## Aim
Starting at the first line of the listing below, repeat each line exactly until the line containing "child(obj('white_panel', bm, M_PAPER), pk)", which you include. Leave out pictures.

## Stored data
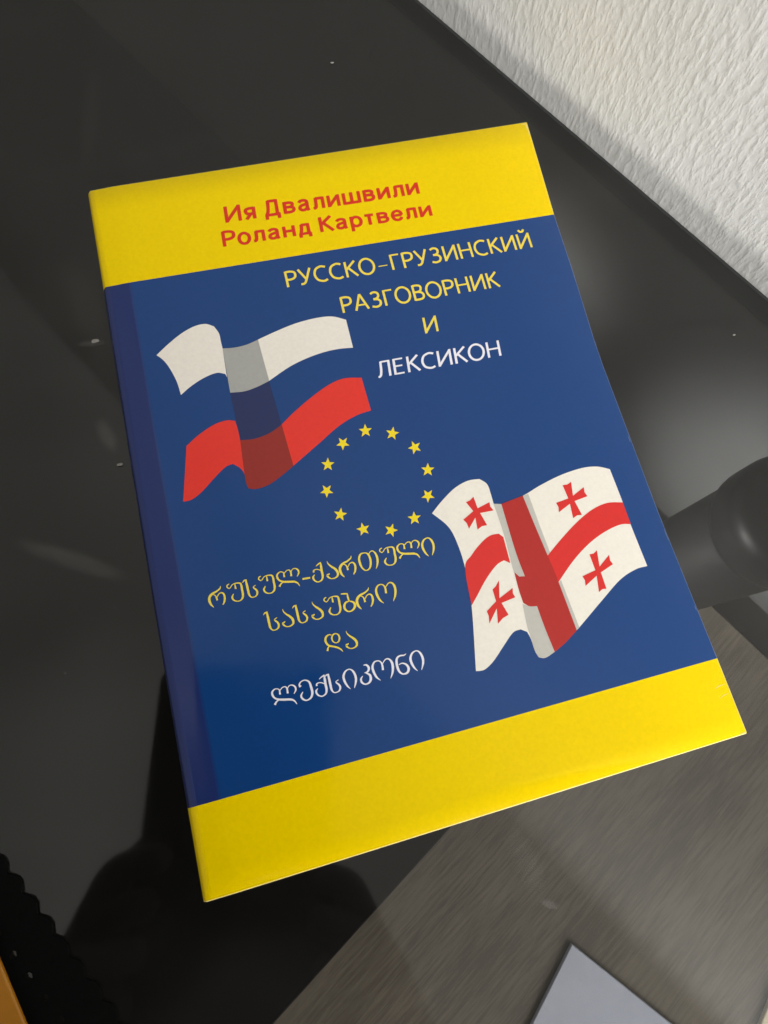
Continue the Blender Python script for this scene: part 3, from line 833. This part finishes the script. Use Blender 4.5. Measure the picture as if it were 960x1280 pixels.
zo = 0.0042
o0 = at(0, 1205, zo).xy; o1 = at(31, 1280, zo).xy
od = (o1 - o0).normalized(); on = Vector((od.y, -od.x))
if (at(0, 1280, zo).xy - o0).dot(on) < 0: on = -on
def op(u, v): 
    p = o0 + od * u + on * v; return (p.x, p.y)
pk = thing('packet', 'orange and white packet lying on the black mesh mat, bottom left corner', 'packet', (o0.x, o0.y, 0.005))
bm = bmesh.new(); prism(bm, [op(-0.03, 0), op(0.05, 0), op(0.05, 0.0062), op(-0.03, 0.0062)], zm + 0.0012, zo, bevel=0.0004)
child(obj('orange_band', bm, M_ORANGE), pk)
bm = bmesh.new(); prism(bm, [op(-0.03, 0.0063), op(0.05, 0.0063), op(0.05, 0.03), op(-0.03, 0.03)], zm + 0.0012, zo - 0.0003, bevel=0.0004)
child(obj('white_panel', bm, M_PAPER), pk)

# ------------------------------------------------------------------ the photographer, seen only as a dark reflection
def skin(name, verts, edges, radii, m, parent, sub=2, root=0):
    me = bpy.data.meshes.new(name + '_skeleton'); me.from_pydata([tuple(v) for v in verts], edges, [])
    ob = bpy.data.objects.new(name + '_skeleton', me); sc.collection.objects.link(ob)
    ob.modifiers.new('Skin', 'SKIN')
    for i, r in enumerate(radii):
        d = me.skin_vertices[0].data[i]
        d.radius = (r, r) if not isinstance(r, tuple) else r
        d.use_root = (i == root)
    sb = ob.modifiers.new('Sub', 'SUBSURF'); sb.levels = sub; sb.render_levels = sub
    bpy.context.view_layer.update()
    m2 = bpy.data.meshes.new_from_object(ob.evaluated_get(bpy.context.evaluated_depsgraph_get()))
    bpy.data.objects.remove(ob)
    m2.materials.clear(); m2.materials.append(m)
    for p in m2.polygons: p.use_smooth = True; p.material_index = 0
    o = bpy.data.objects.new(name, m2); sc.collection.objects.link(o)
    return child(o, parent)
person = thing('person', 'person in dark clothes leaning over the glass and holding up a phone', 'person', (-0.12, -0.62, -0.62))
def cs(x, y, z):                               # point given in the phone's own frame: right, up, towards the photographer
    return CAM + AX * x - AY * y - AZ * z
lw = cs(-0.118, -0.155, 0.036); rw = cs(0.042, -0.165, 0.040)
V = [(-0.19, -0.64, -0.14), (-0.18, -0.57, 0.02), (-0.17, -0.45, 0.19), (-0.15, -0.345, 0.32), (-0.14, -0.275, 0.395), (-0.132, -0.215, 0.455), (-0.125, -0.170, 0.495),
     (-0.305, -0.29, 0.30), (-0.315, -0.25, 0.12), tuple(lw), (0.005, -0.35, 0.30), (0.065, -0.31, 0.11), tuple(rw),
     (-0.28, -0.62, -0.17), (-0.25, -0.30, -0.22), (-0.27, -0.34, -0.60), (-0.10, -0.62, -0.17), (-0.05, -0.80, -0.24), (-0.05, -0.84, -0.60)]
E_ = [(0, 1), (1, 2), (2, 3), (3, 4), (4, 5), (5, 6), (3, 7), (7, 8), (8, 9), (3, 10), (10, 11), (11, 12), (0, 13), (13, 14), (14, 15), (0, 16), (16, 17), (17, 18)]
Rr = [0.125, 0.115, 0.125, 0.11, 0.055, 0.085, 0.080, 0.065, 0.045, 0.028, 0.065, 0.045, 0.028, 0.09, 0.06, 0.04, 0.09, 0.06, 0.04]
V[14] = (-0.30, -0.72, -0.24); V[15] = (-0.30, -0.76, -0.60)
# fingers of both hands
def hand(wi, palm, tips, r=0.0085):
    V.append(tuple(palm)); Rr.append(0.021); E_.append((wi, len(V) - 1)); pi_ = len(V) - 1
    for mid, tip in tips:
        V.append(tuple(mid)); Rr.append(r); E_.append((pi_, len(V) - 1))
        V.append(tuple(tip)); Rr.append(r * 0.85); E_.append((len(V) - 2, len(V) - 1))
hand(9, cs(-0.105, -0.112, 0.020), [(cs(-0.100, -0.072 - 0.019 * k, -0.001), cs(-0.072 - 0.004 * k, -0.068 - 0.019 * k, -0.007)) for k in range(4)] + [(cs(-0.096, -0.070, 0.022), cs(-0.076, -0.050, 0.020))])
hand(12, cs(0.020, -0.125, 0.022), [(cs(0.014, -0.082 - 0.019 * k, 0.0), cs(-0.014 + 0.004 * k, -0.078 - 0.019 * k, -0.007)) for k in range(4)] + [(cs(0.010, -0.085, 0.022), cs(-0.012, -0.066, 0.020))])
skin('body', V, E_, Rr, M_SKIN, person)
sh = [0, 1, 2, 3, 4, 7, 8, 9, 10, 11, 12]
SV = [Vector(V[i]) for i in sh]
SV[4] = Vector(V[3]).lerp(Vector(V[4]), 0.7); SV[7] = Vector(V[8]).lerp(Vector(V[9]), 0.82); SV[10] = Vector(V[11]).lerp(Vector(V[12]), 0.82)
skin('shirt', SV, [(0, 1), (1, 2), (2, 3), (3, 4), (3, 5), (5, 6), (6, 7), (3, 8), (8, 9), (9, 10)], [0.14, 0.135, 0.145, 0.13, 0.07, 0.085, 0.062, 0.048, 0.085, 0.062, 0.048], M_CLOTH, person)
tr = [0, 13, 14, 15, 16, 17, 18]
skin('trousers', [V[i] for i in tr], [(0, 1), (1, 2), (2, 3), (0, 4), (4, 5), (5, 6)], [0.135, 0.105, 0.078, 0.062, 0.105, 0.078, 0.062], M_CLOTH, person)
skin('hair', [(-0.138, -0.255, 0.455), (-0.132, -0.215, 0.510), (-0.124, -0.160, 0.540)], [(0, 1), (1, 2)], [0.085, 0.088, 0.062], M_HAIR, person, root=1)

# phone in the photographer's hands, the lens at its upper corner
bm = bmesh.new()
def rr(x0, x1, y0, y1, r, n=6):
    pts = []
    for cx, cy, a0 in ((x1 - r, y1 - r, 0), (x0 + r, y1 - r, 90), (x0 + r, y0 + r, 180), (x1 - r, y0 + r, 270)):
        for k in range(n + 1):
            a = math.radians(a0 + 90 * k / n); pts.append((cx + r * math.cos(a), cy + r * math.sin(a)))
    return pts
ph = thing('phone', 'black phone held level above the book by the person', 'phone', tuple(CAM))
PM = Matrix(((AX.x, -AY.x, -AZ.x, CAM.x), (AX.y, -AY.y, -AZ.y, CAM.y), (AX.z, -AY.z, -AZ.z, CAM.z), (0, 0, 0, 1)))
def phone_part(name, pts, z0_, z1_, m):
    b = bmesh.new(); prism(b, pts, z0_, z1_, bevel=0.0008)
    b.transform(PM); return child(obj(name, b, m), ph)
phone_part('case', rr(-0.090, 0.004, -0.140, 0.028, 0.010), 0.0025, 0.0105, M_PHONE)
phone_part('screen', rr(-0.088, 0.002, -0.138, 0.026, 0.008), 0.0107, 0.0112, M_PHONE)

## Output for this task
Continue the Blender Python script for this scene: part 3, from line 833. This part finishes the script. Use Blender 4.5. Measure the picture as if it were 960x1280 pixels.
zo = 0.0042
o0 = at(0, 1205, zo).xy; o1 = at(31, 1280, zo).xy
od = (o1 - o0).normalized(); on = Vector((od.y, -od.x))
if (at(0, 1280, zo).xy - o0).dot(on) < 0: on = -on
def op(u, v): 
    p = o0 + od * u + on * v; return (p.x, p.y)
pk = thing('packet', 'orange and white packet lying on the black mesh mat, bottom left corner', 'packet', (o0.x, o0.y, 0.005))
bm = bmesh.new(); prism(bm, [op(-0.03, 0), op(0.05, 0), op(0.05, 0.0062), op(-0.03, 0.0062)], zm + 0.0012, zo, bevel=0.0004)
child(obj('orange_band', bm, M_ORANGE), pk)
bm = bmesh.new(); prism(bm, [op(-0.03, 0.0063), op(0.05, 0.0063), op(0.05, 0.03), op(-0.03, 0.03)], zm + 0.0012, zo - 0.0003, bevel=0.0004)
child(obj('white_panel', bm, M_PAPER), pk)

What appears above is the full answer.